* **Written instruction**
The required output consists solely of the lines from the top of the listing through the line containing "random.seed(7)", transcribed exactly.

[Rows from a 3D scene dataset]

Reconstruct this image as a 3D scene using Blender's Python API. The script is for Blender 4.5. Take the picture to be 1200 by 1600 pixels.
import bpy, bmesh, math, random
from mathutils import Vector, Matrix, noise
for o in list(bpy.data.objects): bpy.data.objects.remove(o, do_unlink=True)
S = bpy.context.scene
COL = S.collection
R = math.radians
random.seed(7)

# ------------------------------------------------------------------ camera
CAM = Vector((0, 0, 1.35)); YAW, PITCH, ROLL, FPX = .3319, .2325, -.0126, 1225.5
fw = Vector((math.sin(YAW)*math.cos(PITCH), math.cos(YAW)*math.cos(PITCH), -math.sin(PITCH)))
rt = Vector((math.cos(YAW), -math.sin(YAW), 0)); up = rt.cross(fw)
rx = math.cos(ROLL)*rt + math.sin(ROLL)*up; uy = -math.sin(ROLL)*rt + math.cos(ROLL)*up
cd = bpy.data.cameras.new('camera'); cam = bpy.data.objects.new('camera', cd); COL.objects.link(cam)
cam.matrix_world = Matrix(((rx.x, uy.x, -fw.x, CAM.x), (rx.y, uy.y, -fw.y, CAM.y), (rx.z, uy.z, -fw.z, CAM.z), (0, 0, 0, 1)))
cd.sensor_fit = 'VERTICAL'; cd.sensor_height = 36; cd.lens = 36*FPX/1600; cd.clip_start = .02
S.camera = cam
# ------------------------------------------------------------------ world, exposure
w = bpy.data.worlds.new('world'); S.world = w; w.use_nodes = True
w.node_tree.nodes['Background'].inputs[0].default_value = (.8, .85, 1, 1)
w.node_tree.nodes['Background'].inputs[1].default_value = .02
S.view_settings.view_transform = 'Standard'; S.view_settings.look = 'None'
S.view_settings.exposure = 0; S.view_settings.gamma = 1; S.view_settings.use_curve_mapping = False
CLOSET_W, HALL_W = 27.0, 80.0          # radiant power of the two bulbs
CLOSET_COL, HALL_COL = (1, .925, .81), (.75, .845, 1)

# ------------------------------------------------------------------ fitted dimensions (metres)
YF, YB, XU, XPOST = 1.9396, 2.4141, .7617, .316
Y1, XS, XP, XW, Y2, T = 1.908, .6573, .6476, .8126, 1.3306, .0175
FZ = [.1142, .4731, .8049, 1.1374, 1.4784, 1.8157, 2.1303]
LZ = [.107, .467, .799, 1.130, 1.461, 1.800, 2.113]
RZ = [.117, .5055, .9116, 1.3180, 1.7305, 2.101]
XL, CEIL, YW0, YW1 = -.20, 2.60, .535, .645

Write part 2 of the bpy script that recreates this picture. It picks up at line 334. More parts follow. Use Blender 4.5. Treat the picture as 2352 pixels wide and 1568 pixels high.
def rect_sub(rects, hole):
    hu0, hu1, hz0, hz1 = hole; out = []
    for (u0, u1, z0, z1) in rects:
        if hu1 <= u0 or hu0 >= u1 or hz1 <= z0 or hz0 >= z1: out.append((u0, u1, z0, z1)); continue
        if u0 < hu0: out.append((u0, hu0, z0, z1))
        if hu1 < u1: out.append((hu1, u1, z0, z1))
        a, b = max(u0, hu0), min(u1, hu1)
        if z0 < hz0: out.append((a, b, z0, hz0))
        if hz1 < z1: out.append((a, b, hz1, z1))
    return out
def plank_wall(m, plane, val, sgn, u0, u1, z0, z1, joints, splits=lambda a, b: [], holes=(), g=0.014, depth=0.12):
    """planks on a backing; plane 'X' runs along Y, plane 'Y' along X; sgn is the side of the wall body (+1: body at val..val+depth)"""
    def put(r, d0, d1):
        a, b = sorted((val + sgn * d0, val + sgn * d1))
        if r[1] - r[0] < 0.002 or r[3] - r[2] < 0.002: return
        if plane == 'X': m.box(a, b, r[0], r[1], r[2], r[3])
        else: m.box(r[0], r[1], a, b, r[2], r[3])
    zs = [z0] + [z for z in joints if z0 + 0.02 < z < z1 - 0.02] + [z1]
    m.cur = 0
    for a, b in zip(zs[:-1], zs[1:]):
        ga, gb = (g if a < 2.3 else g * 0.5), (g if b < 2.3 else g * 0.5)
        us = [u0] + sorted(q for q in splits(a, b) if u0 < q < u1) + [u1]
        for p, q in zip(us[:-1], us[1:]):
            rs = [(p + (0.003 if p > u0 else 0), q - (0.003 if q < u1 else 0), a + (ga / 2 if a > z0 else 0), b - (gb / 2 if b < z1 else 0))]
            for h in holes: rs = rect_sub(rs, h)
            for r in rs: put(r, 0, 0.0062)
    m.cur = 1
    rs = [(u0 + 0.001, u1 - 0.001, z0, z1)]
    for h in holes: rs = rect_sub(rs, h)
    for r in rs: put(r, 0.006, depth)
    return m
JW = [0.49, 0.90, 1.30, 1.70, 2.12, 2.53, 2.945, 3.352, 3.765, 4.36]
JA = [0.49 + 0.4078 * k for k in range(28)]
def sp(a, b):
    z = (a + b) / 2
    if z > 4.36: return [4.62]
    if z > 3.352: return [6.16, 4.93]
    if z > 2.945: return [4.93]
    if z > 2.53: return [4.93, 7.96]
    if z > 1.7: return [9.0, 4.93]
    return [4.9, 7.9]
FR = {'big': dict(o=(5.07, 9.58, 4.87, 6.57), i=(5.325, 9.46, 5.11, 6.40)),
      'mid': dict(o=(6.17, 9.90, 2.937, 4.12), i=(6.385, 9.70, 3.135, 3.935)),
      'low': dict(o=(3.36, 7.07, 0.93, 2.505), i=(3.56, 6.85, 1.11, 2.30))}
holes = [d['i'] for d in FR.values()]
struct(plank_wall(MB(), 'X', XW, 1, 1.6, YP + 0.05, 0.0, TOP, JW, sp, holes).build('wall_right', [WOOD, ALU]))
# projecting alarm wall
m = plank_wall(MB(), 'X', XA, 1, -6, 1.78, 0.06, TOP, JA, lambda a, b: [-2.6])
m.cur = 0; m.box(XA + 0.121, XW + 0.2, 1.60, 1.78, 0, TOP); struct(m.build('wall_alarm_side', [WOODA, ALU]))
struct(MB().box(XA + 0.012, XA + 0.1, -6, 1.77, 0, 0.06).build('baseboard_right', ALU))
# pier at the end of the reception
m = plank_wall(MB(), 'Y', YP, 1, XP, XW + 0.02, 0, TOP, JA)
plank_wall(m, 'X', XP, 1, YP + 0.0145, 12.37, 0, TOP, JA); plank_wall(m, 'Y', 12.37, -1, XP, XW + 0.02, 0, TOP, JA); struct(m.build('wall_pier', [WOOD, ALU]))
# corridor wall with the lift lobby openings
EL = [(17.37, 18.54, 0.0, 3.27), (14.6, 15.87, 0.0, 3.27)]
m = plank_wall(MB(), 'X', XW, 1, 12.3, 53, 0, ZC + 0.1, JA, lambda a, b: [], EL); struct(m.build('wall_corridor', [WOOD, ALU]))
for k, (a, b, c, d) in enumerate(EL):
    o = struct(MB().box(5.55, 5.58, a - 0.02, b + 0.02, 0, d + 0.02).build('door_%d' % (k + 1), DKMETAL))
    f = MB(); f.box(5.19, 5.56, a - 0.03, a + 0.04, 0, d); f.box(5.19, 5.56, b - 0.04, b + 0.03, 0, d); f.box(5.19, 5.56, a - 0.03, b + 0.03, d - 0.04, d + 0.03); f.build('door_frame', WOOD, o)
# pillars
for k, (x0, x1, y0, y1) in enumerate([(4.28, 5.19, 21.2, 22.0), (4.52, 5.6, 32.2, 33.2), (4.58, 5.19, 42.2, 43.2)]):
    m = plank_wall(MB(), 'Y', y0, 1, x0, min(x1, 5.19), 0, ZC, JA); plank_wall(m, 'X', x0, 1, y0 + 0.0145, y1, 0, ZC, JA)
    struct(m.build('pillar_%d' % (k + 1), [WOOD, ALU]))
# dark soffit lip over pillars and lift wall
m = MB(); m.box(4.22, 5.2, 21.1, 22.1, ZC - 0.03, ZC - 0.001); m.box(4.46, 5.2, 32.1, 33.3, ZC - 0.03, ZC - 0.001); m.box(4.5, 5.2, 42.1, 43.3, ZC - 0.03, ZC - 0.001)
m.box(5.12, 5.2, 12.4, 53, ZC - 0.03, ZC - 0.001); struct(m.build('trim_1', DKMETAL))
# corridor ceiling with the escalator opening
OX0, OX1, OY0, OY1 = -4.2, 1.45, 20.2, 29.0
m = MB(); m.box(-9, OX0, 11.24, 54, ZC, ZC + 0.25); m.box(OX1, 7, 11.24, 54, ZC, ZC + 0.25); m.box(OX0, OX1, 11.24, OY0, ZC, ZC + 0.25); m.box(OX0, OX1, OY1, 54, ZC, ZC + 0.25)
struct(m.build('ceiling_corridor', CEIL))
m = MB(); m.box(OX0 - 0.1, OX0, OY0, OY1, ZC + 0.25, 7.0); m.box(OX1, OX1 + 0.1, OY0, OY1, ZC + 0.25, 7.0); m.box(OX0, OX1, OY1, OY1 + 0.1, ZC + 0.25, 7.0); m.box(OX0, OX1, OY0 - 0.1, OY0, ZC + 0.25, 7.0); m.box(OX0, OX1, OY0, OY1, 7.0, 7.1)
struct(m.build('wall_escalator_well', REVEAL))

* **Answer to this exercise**
Reconstruct this image as a 3D scene using Blender's Python API. The script is for Blender 4.5. Take the picture to be 1200 by 1600 pixels.
import bpy, bmesh, math, random
from mathutils import Vector, Matrix, noise
for o in list(bpy.data.objects): bpy.data.objects.remove(o, do_unlink=True)
S = bpy.context.scene
COL = S.collection
R = math.radians
random.seed(7)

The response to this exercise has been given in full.